The program has built in templates for Fiction Novels, Novels with Parts, Short Stories, Non-fiction, Poetry & Lyrics, and Screenplays. You can also create your own template to suit your personal needs.

What is so great about Scrivener, at least from the perspective of a speculative fiction novelist, is that it allows you to have everything you need to write your story–outline, character bios, research, glossary, etc.–all in a single “project.” You can even add images and video which can be viewed while you’re writing, easily rearrange scenes/chapters, and then compile everything into a single document for exporting or printing. As someone who has multiple Word docs (glossary, book guide, etc.) and an outline in Excel open at any given time–I worked in cubicle for 10 years and have yet to spend the time to learn wikidpad, what can I say?–having everything centralized in a single location seems like a dream.

The current Beta test runs through May 30th, 2011, and the full program will be available sometime in June. The PC version will cost $40, which is a steal considering how robust the software is. Additionally, if you participated in November’s NaNoWriMo contest and verified your 50k word count, you get 50% off the PC purchase price. You can’t beat that with a stick!

Scrivener for Mac: (http://www.literatureandlatte.com/scrivener.php)
Scrivener PC Public Beta: (http://www.literatureandlatte.com/scrivenerforwindows/)

A Writer’s Software Arsenal

The enemy of every writer is the same:  the blank page.  We each have different weapons that we use against this common foe, but being a programmer by trade, I tend to use software in my arsenal.  Being my first post, I thought it would be a good idea to list some of the common software tools that many authors, including myself, use.  Just to note, these are all my own personal recommendations and I have not been influenced by their publishers.

The Word Processor

Microsoft Word: ~$149.99 with office. (https://office.microsoft.com)
Openoffice: Free (http://www.openoffice.org/)
Google Docs:  Free (https://docs.google.com/)
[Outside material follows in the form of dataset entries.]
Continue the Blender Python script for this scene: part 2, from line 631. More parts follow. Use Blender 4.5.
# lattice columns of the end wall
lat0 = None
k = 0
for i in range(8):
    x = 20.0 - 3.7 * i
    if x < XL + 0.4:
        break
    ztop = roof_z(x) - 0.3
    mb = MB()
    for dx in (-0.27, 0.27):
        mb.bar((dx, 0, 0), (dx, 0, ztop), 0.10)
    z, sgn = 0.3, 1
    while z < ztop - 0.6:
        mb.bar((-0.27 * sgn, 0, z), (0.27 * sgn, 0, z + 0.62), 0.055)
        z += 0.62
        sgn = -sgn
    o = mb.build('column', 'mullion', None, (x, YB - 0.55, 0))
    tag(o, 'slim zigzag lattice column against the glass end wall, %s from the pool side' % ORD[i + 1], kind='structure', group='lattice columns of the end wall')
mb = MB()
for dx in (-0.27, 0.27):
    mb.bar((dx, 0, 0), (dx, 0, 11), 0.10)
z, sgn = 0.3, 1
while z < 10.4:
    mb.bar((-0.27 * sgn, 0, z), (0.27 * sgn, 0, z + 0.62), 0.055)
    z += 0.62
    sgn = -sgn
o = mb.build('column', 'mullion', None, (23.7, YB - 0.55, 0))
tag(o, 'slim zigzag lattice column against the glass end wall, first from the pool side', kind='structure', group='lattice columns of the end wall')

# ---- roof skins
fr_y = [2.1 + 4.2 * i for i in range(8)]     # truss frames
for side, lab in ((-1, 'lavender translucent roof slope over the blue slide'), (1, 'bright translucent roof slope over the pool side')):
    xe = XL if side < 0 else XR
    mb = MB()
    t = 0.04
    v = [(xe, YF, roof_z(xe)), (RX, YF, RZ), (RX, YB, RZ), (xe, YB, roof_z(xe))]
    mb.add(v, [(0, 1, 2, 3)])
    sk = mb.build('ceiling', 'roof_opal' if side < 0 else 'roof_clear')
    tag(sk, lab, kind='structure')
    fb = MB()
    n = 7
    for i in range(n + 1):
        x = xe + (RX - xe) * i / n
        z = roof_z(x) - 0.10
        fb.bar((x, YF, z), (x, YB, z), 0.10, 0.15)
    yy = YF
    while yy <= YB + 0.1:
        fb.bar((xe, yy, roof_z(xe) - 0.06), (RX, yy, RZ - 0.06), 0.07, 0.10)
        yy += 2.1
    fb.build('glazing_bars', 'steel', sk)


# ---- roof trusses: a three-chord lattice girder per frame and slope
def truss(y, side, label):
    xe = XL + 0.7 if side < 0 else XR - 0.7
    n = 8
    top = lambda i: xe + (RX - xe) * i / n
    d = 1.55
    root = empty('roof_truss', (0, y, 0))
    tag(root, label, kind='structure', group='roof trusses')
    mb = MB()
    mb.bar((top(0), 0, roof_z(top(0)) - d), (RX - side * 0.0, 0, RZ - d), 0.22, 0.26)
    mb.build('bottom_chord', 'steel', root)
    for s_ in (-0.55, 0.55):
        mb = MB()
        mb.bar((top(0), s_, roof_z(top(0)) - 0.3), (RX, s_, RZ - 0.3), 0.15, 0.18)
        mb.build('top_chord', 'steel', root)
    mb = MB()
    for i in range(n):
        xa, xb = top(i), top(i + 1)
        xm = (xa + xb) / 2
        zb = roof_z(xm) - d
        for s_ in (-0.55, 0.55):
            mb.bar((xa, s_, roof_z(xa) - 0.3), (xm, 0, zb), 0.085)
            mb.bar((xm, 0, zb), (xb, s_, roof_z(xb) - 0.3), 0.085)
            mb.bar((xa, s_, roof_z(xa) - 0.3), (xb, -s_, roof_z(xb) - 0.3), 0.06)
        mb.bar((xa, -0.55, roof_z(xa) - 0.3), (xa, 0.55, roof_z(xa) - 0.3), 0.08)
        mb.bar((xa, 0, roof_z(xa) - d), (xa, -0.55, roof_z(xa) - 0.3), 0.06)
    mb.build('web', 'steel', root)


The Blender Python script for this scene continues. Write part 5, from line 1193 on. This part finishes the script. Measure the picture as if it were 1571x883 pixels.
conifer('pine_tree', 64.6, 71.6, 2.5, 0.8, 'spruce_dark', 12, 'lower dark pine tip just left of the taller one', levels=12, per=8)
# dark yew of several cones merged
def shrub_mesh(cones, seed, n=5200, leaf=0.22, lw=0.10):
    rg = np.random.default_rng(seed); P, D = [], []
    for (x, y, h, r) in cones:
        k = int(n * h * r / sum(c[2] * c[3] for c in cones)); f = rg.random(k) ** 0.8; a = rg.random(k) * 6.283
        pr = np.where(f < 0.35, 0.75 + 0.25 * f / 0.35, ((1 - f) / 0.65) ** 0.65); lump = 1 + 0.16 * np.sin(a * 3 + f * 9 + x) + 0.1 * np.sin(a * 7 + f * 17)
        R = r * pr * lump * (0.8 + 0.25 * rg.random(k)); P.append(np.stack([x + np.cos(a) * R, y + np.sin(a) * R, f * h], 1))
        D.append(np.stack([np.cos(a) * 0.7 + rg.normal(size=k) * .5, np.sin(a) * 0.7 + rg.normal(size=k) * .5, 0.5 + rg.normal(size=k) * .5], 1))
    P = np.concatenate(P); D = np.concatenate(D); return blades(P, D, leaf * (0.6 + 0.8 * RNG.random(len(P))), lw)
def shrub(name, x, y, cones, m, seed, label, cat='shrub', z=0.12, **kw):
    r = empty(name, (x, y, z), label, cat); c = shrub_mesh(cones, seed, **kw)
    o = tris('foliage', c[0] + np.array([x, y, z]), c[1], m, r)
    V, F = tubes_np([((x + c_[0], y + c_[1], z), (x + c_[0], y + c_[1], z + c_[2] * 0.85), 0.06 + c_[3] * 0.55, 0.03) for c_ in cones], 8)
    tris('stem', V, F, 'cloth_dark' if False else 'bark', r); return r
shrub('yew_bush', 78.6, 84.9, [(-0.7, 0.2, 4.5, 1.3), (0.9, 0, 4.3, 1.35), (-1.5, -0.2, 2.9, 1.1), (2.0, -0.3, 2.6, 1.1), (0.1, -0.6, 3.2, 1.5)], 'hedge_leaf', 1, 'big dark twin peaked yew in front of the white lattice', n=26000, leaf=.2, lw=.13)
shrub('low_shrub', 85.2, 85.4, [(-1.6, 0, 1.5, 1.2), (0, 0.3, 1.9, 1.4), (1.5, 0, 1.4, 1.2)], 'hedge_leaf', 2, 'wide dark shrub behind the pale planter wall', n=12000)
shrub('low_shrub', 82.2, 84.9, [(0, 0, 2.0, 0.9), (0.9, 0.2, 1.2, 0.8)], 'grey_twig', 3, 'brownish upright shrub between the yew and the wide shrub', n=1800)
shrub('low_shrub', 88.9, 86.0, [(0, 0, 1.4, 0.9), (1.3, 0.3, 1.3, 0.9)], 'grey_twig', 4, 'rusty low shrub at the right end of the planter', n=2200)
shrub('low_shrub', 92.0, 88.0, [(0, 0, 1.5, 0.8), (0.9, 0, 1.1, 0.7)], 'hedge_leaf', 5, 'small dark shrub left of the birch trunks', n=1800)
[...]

A common theme you’ll hear when writers give advice is to use what works best for you.  It doesn’t really matter which word processor you use, as long as you have something you can use to write with.  When you write, you should use something that is familiar to you and lets you work with very little thought on how it goes down on paper.  If the line that appears under misspelled words throws you off your game, disable the feature.  You can always run a spell check at the end.  Just write!

Plotting:

Wikidpad: Free http://wikidpad.sourceforge.net/

When I first started plotting my books, I would create a lot of files in Microsoft Word and put my thoughts down there.  As my novels grew larger, my system began to fall apart.  Another author suggested wikidpad to me and it has been a huge time-saver ever since.  It has a small learning curve that takes a little getting used to, but once you’re familiar with it, things begin to fall into place.  As you plot out elements, you can quickly link to other elements and world elements.  This can easily turn a convoluted mess into a well-structured system.  The price is hard to beat as well.

Backup

Dropbox: Free http://www.dropbox.com
Carbonite: $59/year http://www.carbonite.com/

Computer backup services have been around for a while but still tend to go unused by many writers.  Some claim that they don’t want their unpublished works stored somewhere online, while others just haven’t taken the time to set it up.  As with any type of insurance, it’s not a problem until something goes wrong.  I personally keep all my transcripts on dropbox.  The advantages are numerous.  I can access my documents from my home or work.  I can start writing on my desktop at home, and finish from my laptop in a café with no worry of how to transfer it between the two computers.  If I’m at a conference, I can pull out my iPhone and instantly pull up a transcript to show off, or even email to potential agents or publishers.  One other feature I like about Dropbox is that it will keep a revision history.  If you have a bad night and delete half the document in a fit of rage, you can go back and pull up a prior version, restoring the lost chapters.